(SUPPLIED DATA)
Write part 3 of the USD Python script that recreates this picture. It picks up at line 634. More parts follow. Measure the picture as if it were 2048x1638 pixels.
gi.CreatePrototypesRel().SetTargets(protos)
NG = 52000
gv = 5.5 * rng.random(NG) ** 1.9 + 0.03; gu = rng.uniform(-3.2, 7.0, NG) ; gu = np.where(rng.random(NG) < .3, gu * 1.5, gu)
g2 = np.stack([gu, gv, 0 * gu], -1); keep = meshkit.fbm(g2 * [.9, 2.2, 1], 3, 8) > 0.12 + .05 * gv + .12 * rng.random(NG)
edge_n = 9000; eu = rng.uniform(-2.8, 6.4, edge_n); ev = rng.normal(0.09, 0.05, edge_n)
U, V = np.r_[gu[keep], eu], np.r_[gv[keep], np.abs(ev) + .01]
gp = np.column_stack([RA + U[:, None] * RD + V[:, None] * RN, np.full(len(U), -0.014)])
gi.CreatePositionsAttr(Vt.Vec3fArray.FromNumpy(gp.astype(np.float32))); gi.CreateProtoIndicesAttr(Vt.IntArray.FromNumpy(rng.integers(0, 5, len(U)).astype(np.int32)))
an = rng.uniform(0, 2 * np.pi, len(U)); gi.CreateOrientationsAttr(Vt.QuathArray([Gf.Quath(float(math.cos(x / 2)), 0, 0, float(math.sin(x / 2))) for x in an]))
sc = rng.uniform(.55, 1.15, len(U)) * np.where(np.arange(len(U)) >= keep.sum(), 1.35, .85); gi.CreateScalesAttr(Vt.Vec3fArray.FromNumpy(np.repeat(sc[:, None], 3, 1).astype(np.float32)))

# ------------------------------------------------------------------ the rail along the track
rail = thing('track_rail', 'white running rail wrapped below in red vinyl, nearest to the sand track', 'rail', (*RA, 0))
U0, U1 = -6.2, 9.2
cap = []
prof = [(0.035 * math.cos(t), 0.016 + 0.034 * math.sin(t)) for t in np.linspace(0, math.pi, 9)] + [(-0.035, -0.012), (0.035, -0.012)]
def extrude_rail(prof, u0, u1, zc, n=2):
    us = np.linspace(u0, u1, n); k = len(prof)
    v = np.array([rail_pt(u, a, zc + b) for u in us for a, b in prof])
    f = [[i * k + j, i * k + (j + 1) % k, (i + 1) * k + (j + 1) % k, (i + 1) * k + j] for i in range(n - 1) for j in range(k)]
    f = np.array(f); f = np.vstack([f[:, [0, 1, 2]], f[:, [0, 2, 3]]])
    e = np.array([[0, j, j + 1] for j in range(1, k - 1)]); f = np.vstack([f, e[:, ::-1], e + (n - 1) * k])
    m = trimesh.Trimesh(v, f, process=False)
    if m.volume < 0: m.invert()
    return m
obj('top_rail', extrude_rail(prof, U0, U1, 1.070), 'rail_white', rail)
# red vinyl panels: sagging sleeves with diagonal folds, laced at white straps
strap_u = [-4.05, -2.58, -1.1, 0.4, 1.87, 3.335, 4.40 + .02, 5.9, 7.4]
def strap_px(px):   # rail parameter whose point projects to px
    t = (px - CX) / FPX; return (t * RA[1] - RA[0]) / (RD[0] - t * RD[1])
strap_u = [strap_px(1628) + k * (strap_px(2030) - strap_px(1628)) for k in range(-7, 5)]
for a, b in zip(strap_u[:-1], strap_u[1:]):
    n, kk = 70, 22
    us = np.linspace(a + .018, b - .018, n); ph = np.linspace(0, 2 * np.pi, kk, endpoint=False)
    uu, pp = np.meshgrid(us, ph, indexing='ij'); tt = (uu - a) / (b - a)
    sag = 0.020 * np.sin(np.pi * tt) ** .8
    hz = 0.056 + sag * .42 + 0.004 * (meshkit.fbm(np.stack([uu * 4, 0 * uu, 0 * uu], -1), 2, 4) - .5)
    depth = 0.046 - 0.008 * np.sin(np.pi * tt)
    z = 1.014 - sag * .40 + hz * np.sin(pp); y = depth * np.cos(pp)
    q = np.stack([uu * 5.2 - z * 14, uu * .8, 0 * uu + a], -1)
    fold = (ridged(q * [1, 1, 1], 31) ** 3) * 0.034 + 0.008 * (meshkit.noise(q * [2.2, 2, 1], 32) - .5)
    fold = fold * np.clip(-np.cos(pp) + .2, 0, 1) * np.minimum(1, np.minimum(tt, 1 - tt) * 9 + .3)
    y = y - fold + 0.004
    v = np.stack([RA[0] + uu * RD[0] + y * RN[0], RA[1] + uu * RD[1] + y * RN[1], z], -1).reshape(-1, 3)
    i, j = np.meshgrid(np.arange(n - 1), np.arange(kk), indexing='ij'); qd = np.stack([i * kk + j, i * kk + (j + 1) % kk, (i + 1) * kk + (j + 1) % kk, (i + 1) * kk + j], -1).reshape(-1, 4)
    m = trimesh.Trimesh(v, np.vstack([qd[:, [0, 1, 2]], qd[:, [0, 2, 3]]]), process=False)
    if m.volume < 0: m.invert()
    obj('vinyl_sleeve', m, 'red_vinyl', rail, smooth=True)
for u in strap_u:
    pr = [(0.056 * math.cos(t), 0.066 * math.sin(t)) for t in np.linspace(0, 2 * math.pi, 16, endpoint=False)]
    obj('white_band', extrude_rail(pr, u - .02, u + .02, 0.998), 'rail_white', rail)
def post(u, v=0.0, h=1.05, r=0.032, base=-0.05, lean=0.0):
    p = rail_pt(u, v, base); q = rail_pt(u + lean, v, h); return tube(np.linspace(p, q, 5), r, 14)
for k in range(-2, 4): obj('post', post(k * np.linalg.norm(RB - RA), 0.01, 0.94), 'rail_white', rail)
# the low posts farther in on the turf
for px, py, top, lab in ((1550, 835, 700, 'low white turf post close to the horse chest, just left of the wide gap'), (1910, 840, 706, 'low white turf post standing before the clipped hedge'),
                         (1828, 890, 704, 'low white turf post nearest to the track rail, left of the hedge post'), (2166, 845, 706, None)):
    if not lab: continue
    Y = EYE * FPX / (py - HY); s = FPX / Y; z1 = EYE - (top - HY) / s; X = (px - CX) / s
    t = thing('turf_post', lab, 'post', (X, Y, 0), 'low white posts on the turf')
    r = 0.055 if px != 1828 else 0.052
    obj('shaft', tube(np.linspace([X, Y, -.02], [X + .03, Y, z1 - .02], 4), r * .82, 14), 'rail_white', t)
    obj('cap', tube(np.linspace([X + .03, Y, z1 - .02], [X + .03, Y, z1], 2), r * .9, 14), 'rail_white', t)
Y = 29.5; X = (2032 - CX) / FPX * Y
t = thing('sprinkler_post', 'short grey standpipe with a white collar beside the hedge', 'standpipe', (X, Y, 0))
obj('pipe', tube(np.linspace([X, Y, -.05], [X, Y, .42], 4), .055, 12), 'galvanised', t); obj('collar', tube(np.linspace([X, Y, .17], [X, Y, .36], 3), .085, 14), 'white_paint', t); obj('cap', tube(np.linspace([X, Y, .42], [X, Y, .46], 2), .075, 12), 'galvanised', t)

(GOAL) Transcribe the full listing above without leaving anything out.

(RESPONSE TO THIS TASK)
Write part 3 of the USD Python script that recreates this picture. It picks up at line 634. More parts follow. Measure the picture as if it were 2048x1638 pixels.
gi.CreatePrototypesRel().SetTargets(protos)
NG = 52000
gv = 5.5 * rng.random(NG) ** 1.9 + 0.03; gu = rng.uniform(-3.2, 7.0, NG) ; gu = np.where(rng.random(NG) < .3, gu * 1.5, gu)
g2 = np.stack([gu, gv, 0 * gu], -1); keep = meshkit.fbm(g2 * [.9, 2.2, 1], 3, 8) > 0.12 + .05 * gv + .12 * rng.random(NG)
edge_n = 9000; eu = rng.uniform(-2.8, 6.4, edge_n); ev = rng.normal(0.09, 0.05, edge_n)
U, V = np.r_[gu[keep], eu], np.r_[gv[keep], np.abs(ev) + .01]
gp = np.column_stack([RA + U[:, None] * RD + V[:, None] * RN, np.full(len(U), -0.014)])
gi.CreatePositionsAttr(Vt.Vec3fArray.FromNumpy(gp.astype(np.float32))); gi.CreateProtoIndicesAttr(Vt.IntArray.FromNumpy(rng.integers(0, 5, len(U)).astype(np.int32)))
an = rng.uniform(0, 2 * np.pi, len(U)); gi.CreateOrientationsAttr(Vt.QuathArray([Gf.Quath(float(math.cos(x / 2)), 0, 0, float(math.sin(x / 2))) for x in an]))
sc = rng.uniform(.55, 1.15, len(U)) * np.where(np.arange(len(U)) >= keep.sum(), 1.35, .85); gi.CreateScalesAttr(Vt.Vec3fArray.FromNumpy(np.repeat(sc[:, None], 3, 1).astype(np.float32)))

# ------------------------------------------------------------------ the rail along the track
rail = thing('track_rail', 'white running rail wrapped below in red vinyl, nearest to the sand track', 'rail', (*RA, 0))
U0, U1 = -6.2, 9.2
cap = []
prof = [(0.035 * math.cos(t), 0.016 + 0.034 * math.sin(t)) for t in np.linspace(0, math.pi, 9)] + [(-0.035, -0.012), (0.035, -0.012)]
def extrude_rail(prof, u0, u1, zc, n=2):
    us = np.linspace(u0, u1, n); k = len(prof)
    v = np.array([rail_pt(u, a, zc + b) for u in us for a, b in prof])
    f = [[i * k + j, i * k + (j + 1) % k, (i + 1) * k + (j + 1) % k, (i + 1) * k + j] for i in range(n - 1) for j in range(k)]
    f = np.array(f); f = np.vstack([f[:, [0, 1, 2]], f[:, [0, 2, 3]]])
    e = np.array([[0, j, j + 1] for j in range(1, k - 1)]); f = np.vstack([f, e[:, ::-1], e + (n - 1) * k])
    m = trimesh.Trimesh(v, f, process=False)
    if m.volume < 0: m.invert()
    return m
obj('top_rail', extrude_rail(prof, U0, U1, 1.070), 'rail_white', rail)
# red vinyl panels: sagging sleeves with diagonal folds, laced at white straps
strap_u = [-4.05, -2.58, -1.1, 0.4, 1.87, 3.335, 4.40 + .02, 5.9, 7.4]
def strap_px(px):   # rail parameter whose point projects to px
    t = (px - CX) / FPX; return (t * RA[1] - RA[0]) / (RD[0] - t * RD[1])
strap_u = [strap_px(1628) + k * (strap_px(2030) - strap_px(1628)) for k in range(-7, 5)]
for a, b in zip(strap_u[:-1], strap_u[1:]):
    n, kk = 70, 22
    us = np.linspace(a + .018, b - .018, n); ph = np.linspace(0, 2 * np.pi, kk, endpoint=False)
    uu, pp = np.meshgrid(us, ph, indexing='ij'); tt = (uu - a) / (b - a)
    sag = 0.020 * np.sin(np.pi * tt) ** .8
    hz = 0.056 + sag * .42 + 0.004 * (meshkit.fbm(np.stack([uu * 4, 0 * uu, 0 * uu], -1), 2, 4) - .5)
    depth = 0.046 - 0.008 * np.sin(np.pi * tt)
    z = 1.014 - sag * .40 + hz * np.sin(pp); y = depth * np.cos(pp)
    q = np.stack([uu * 5.2 - z * 14, uu * .8, 0 * uu + a], -1)
    fold = (ridged(q * [1, 1, 1], 31) ** 3) * 0.034 + 0.008 * (meshkit.noise(q * [2.2, 2, 1], 32) - .5)
    fold = fold * np.clip(-np.cos(pp) + .2, 0, 1) * np.minimum(1, np.minimum(tt, 1 - tt) * 9 + .3)
    y = y - fold + 0.004
    v = np.stack([RA[0] + uu * RD[0] + y * RN[0], RA[1] + uu * RD[1] + y * RN[1], z], -1).reshape(-1, 3)
    i, j = np.meshgrid(np.arange(n - 1), np.arange(kk), indexing='ij'); qd = np.stack([i * kk + j, i * kk + (j + 1) % kk, (i + 1) * kk + (j + 1) % kk, (i + 1) * kk + j], -1).reshape(-1, 4)
    m = trimesh.Trimesh(v, np.vstack([qd[:, [0, 1, 2]], qd[:, [0, 2, 3]]]), process=False)
    if m.volume < 0: m.invert()
    obj('vinyl_sleeve', m, 'red_vinyl', rail, smooth=True)
for u in strap_u:
    pr = [(0.056 * math.cos(t), 0.066 * math.sin(t)) for t in np.linspace(0, 2 * math.pi, 16, endpoint=False)]
    obj('white_band', extrude_rail(pr, u - .02, u + .02, 0.998), 'rail_white', rail)
def post(u, v=0.0, h=1.05, r=0.032, base=-0.05, lean=0.0):
    p = rail_pt(u, v, base); q = rail_pt(u + lean, v, h); return tube(np.linspace(p, q, 5), r, 14)
for k in range(-2, 4): obj('post', post(k * np.linalg.norm(RB - RA), 0.01, 0.94), 'rail_white', rail)
# the low posts farther in on the turf
for px, py, top, lab in ((1550, 835, 700, 'low white turf post close to the horse chest, just left of the wide gap'), (1910, 840, 706, 'low white turf post standing before the clipped hedge'),
                         (1828, 890, 704, 'low white turf post nearest to the track rail, left of the hedge post'), (2166, 845, 706, None)):
    if not lab: continue
    Y = EYE * FPX / (py - HY); s = FPX / Y; z1 = EYE - (top - HY) / s; X = (px - CX) / s
    t = thing('turf_post', lab, 'post', (X, Y, 0), 'low white posts on the turf')
    r = 0.055 if px != 1828 else 0.052
    obj('shaft', tube(np.linspace([X, Y, -.02], [X + .03, Y, z1 - .02], 4), r * .82, 14), 'rail_white', t)
    obj('cap', tube(np.linspace([X + .03, Y, z1 - .02], [X + .03, Y, z1], 2), r * .9, 14), 'rail_white', t)
Y = 29.5; X = (2032 - CX) / FPX * Y
t = thing('sprinkler_post', 'short grey standpipe with a white collar beside the hedge', 'standpipe', (X, Y, 0))
obj('pipe', tube(np.linspace([X, Y, -.05], [X, Y, .42], 4), .055, 12), 'galvanised', t); obj('collar', tube(np.linspace([X, Y, .17], [X, Y, .36], 3), .085, 14), 'white_paint', t); obj('cap', tube(np.linspace([X, Y, .42], [X, Y, .46], 2), .075, 12), 'galvanised', t)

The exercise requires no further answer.